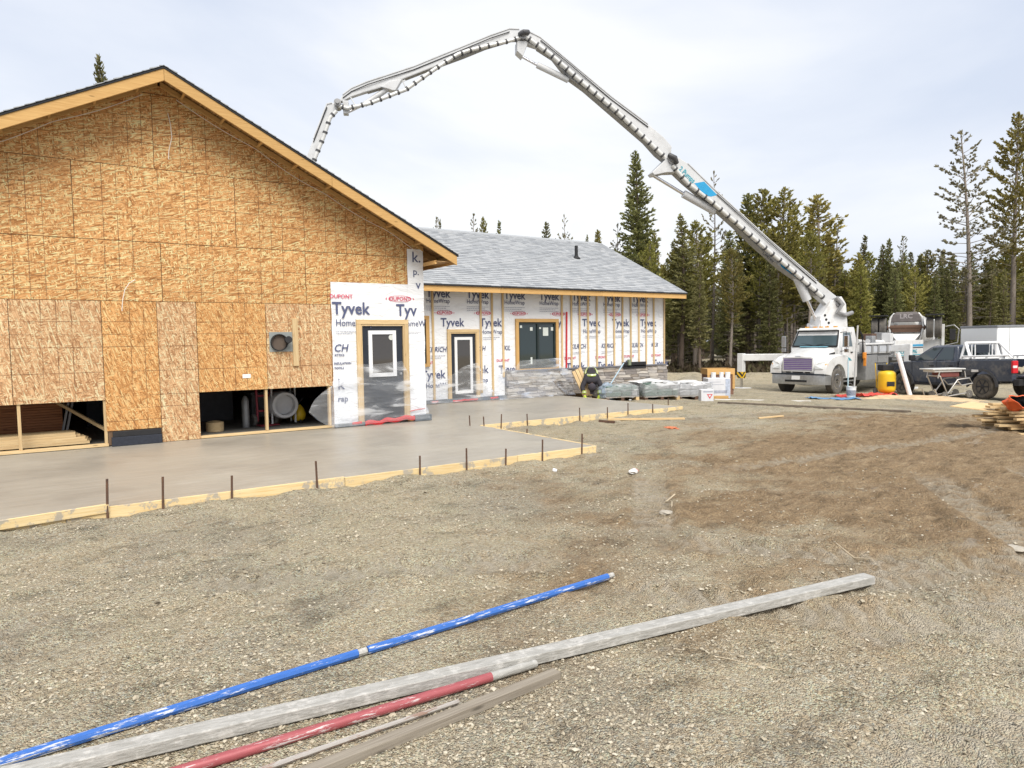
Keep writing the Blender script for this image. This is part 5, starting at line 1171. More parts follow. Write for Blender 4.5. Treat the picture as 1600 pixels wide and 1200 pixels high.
PROTO = {
 'spruce': [make_tree('spruce', 11+i, 12, 1.75+.25*(i % 2), (.07, .12, .16, .1)[i], .95, N_SPR, BARK) for i in range(4)],
 'narrow': [make_tree('spruce', 31+i, 12, 1.05+.2*i, (.15, .28, .36)[i], .92, N_SPR, BARK) for i in range(3)],
 'pine': [make_tree('pine', 51+i, 12, 1.5+.2*(i % 3), (.34, .42, .48, .4, .52)[i], .9, N_PIN, BARKG) for i in range(5)],
 'young': [make_tree('spruce', 91+i, 8, 1.5, .05, .95, N_PIN, BARK) for i in range(2)],
 'thin': [make_tree('thin', 71+i, 13, 2.0, (.42, .34, .3)[i], .95, N_OLD, BARKG, (.03, .0, -.02)[i], .2) for i in range(3)]}
# the tall hero pine and the dense hero spruce get their own meshes
PROTO['hero_spruce'] = [make_tree('spruce', 201, 14, 2.0, .04, 1.0, N_SPR, BARK, 0, .22)]
PROTO['hero_pine'] = [make_tree('thin', 214, 15, 2.8, .34, 1.0, N_OLD, BARKG, -.055, .2), make_tree('pine', 223, 16, 2.0, .36, .75, N_PIN, BARKG)]
KNAME = {'spruce': 'spruce_tree', 'narrow': 'spruce_tree', 'pine': 'pine_tree', 'young': 'young_conifer', 'thin': 'pine_tree', 'hero_spruce': 'spruce_tree', 'hero_pine': 'pine_tree'}
rt = random.Random(99)
def tree(kind, x, y, top, label, group, idx=None, wide=1.0):
    ps = PROTO[kind]; t_, c_, d_, H = ps[idx if idx is not None else rt.randrange(len(ps))]
    zb = zbase(x, y)-.1; s = (top-zb)/H
    o = empty(KNAME[kind], (x, y, zb), rt.uniform(0, 6.28), label, 'tree', group); o.scale = (s*wide, s*wide, s)
    place(t_, 'trunk', None, o); place(c_, 'crown', None, o)
    if d_: place(d_, 'dead_branch', None, o)
    return o
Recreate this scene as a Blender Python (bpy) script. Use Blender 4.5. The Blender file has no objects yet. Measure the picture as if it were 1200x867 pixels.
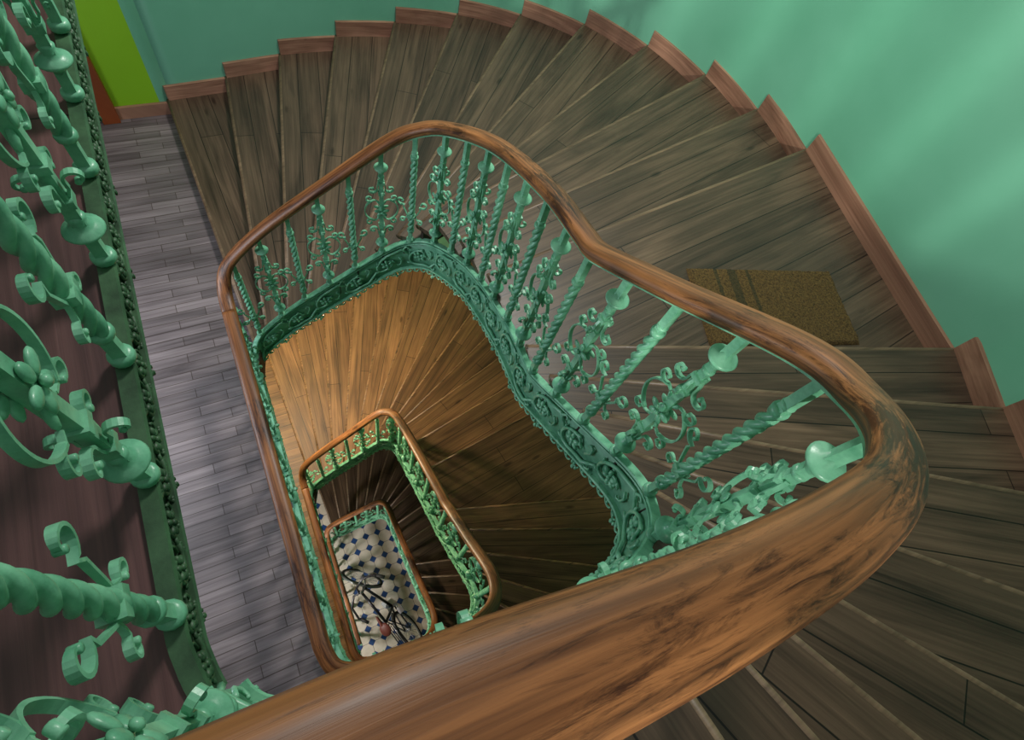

——

◆ Exercise objective ◆
In the records above, find each line holding "pixels" and copy it.

◆ In response ◆
Keep writing the Blender script for this image. This is part 5, starting at line 1171. More parts follow. Write for Blender 4.5. Treat the picture as 1600 pixels wide and 1200 pixels high.
Recreate this scene as a Blender Python (bpy) script. Use Blender 4.5. The Blender file has no objects yet. Measure the picture as if it were 1200x867 pixels.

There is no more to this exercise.